Fintech Industry Draws More MBA Graduates

Part of the reason for this development is that fintech founders are looking for well-qualified staff at business schools, the Financial Times reports. Many of those founders went to business school. Giles Andrews, British founder of peer-to-peer lending platform Zopa, and Taavet Hinrikus, the Estonian-born chief executive of online foreign exchange marketplace TransferWise, are INSEAD (France) MBA graduates. Jeff Lynn and Carlos Silva jointly developed the business plan for equity crowdfunding business Seedrs as part of their MBA course at Oxford’s Saïd Business School (UK).

About a fifth of hires from the international MBA class at IE Business School (Spain) last year were made by financial services companies. The fintech industry made 5% of those hires, up from none last year. A 2015 Goldman Sachs report estimated USD 4.7 trillion of financial services revenue was at risk of displacement from financial technology groups.

Graduates are drawn to these fast-growing young ventures where their decisions count and mark them out as a vital member of the team, Irina Zilbergleyt, IE’s director of talent and careers, told the Financial Times.
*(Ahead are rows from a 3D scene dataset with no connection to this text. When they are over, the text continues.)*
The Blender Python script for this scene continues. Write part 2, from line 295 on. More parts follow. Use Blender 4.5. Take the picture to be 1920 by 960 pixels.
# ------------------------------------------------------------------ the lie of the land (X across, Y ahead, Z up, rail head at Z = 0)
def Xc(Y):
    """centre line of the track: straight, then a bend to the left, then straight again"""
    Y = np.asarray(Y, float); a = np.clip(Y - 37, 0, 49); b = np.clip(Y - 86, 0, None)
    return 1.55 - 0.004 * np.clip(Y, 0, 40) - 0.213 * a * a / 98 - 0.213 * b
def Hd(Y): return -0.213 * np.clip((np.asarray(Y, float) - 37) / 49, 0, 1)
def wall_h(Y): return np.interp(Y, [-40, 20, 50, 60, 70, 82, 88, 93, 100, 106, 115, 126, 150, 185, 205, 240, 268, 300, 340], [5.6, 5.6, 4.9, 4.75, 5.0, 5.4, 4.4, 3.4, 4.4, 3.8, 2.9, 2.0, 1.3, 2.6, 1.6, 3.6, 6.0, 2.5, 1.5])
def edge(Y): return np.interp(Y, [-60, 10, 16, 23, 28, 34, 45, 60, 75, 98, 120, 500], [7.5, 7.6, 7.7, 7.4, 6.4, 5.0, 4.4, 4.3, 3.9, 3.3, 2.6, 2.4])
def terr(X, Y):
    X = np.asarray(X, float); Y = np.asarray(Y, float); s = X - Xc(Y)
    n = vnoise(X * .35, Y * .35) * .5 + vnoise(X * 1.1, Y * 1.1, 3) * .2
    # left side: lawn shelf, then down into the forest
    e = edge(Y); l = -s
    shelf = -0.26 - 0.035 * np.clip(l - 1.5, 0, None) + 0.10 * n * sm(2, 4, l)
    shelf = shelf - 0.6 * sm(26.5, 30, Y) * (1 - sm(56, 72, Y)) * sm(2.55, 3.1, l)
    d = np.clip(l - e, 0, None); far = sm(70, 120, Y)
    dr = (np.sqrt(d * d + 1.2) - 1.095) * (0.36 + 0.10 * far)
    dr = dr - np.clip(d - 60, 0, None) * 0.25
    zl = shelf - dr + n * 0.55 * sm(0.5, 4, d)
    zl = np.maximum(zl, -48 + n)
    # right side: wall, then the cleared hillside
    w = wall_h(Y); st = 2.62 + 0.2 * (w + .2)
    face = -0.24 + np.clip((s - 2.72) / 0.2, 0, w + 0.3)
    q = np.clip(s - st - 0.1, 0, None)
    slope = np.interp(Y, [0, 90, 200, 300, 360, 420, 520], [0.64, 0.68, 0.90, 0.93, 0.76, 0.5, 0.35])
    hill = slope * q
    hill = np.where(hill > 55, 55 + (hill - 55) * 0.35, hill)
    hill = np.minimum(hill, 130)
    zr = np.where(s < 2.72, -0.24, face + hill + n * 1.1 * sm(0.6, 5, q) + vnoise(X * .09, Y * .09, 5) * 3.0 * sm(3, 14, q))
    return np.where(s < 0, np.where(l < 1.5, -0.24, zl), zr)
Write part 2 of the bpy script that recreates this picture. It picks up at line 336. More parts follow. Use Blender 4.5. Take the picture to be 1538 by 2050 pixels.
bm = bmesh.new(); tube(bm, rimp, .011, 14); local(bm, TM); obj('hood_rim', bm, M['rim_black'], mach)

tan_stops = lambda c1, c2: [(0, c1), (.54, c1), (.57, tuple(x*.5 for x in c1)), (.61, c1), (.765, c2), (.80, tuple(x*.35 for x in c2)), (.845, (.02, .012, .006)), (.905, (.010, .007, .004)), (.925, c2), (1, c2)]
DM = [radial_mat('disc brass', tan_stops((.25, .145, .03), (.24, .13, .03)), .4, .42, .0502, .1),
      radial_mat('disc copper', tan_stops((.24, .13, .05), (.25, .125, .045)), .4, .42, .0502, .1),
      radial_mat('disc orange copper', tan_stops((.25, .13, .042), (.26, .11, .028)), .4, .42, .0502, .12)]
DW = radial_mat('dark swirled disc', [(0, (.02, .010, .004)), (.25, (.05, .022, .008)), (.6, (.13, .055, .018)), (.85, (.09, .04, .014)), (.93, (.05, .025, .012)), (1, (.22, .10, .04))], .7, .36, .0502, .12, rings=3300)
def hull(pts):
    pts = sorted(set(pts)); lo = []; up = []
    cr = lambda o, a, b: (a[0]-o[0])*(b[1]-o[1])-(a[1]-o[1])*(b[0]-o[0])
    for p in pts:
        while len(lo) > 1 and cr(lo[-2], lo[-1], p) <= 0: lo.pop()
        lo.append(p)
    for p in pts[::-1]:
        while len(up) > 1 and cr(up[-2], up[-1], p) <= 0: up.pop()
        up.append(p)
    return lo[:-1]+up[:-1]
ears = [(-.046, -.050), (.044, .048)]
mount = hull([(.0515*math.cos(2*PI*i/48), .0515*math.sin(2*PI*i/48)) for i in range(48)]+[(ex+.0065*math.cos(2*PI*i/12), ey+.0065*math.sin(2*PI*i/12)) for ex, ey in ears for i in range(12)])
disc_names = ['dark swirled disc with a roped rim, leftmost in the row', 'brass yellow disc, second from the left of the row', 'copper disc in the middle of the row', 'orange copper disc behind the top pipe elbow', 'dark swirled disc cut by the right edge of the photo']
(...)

The trend presents investment banks and consultancy firms with competition. According to Zilbergleyt,

One of the biggest talent acquisition concerns of big banks is losing top talent to fintech and other technology companies.

Nick Hungerford, an MBA graduate and founder of Nutmeg, the online wealth management service, returned to the UK straight from the Silicon Valley campus of Stanford Graduate School of Business (US) to start his company in 2011. Eight of Nutmeg’s 78 staff are MBA graduates, including two product managers, its chief marketing officer, chief architect and head engineer.

Another proponent is Niels Turfboer, who held senior posts with ABN Amro and ING before completing a joint MBA, split between a year at IE and a year at New York University’s Stern School of Business (US). He became interested in tech start-ups that tried to disrupt the markets his former employers were operating in, and is now managing director for the UK and Benelux at Spotcap, a US-based online lender to small businesses.

MBA graduates are unlikely to join fintech companies in the expectation of high salaries. Many, particularly those who have worked in private equity, understand start-ups operate differently, Nutmeg’s Hungerford says, adding that:

In the UK, people are a lot less familiar with having remuneration based on equity rather than cash and a bonus, but not among MBAs, who come with an understanding that equity can be a more valuable reward.

Other attractions for MBA graduates include the opportunity to see first-hand how to set up and run a fintech company. Slava Kremerman, an INSEAD graduate and former strategy consultant for Aon, worked for Hungerford at Nutmeg for three years, moving through several senior roles and receiving mentoring support, before quitting to found an online jobs-matching service for supply teachers, called Zen Education.

He was one of these guys who works for 15 hours a day, Hungerford says. The deal was that, if he came to work for Nutmeg, Hungerford would in return teach him how to start a business.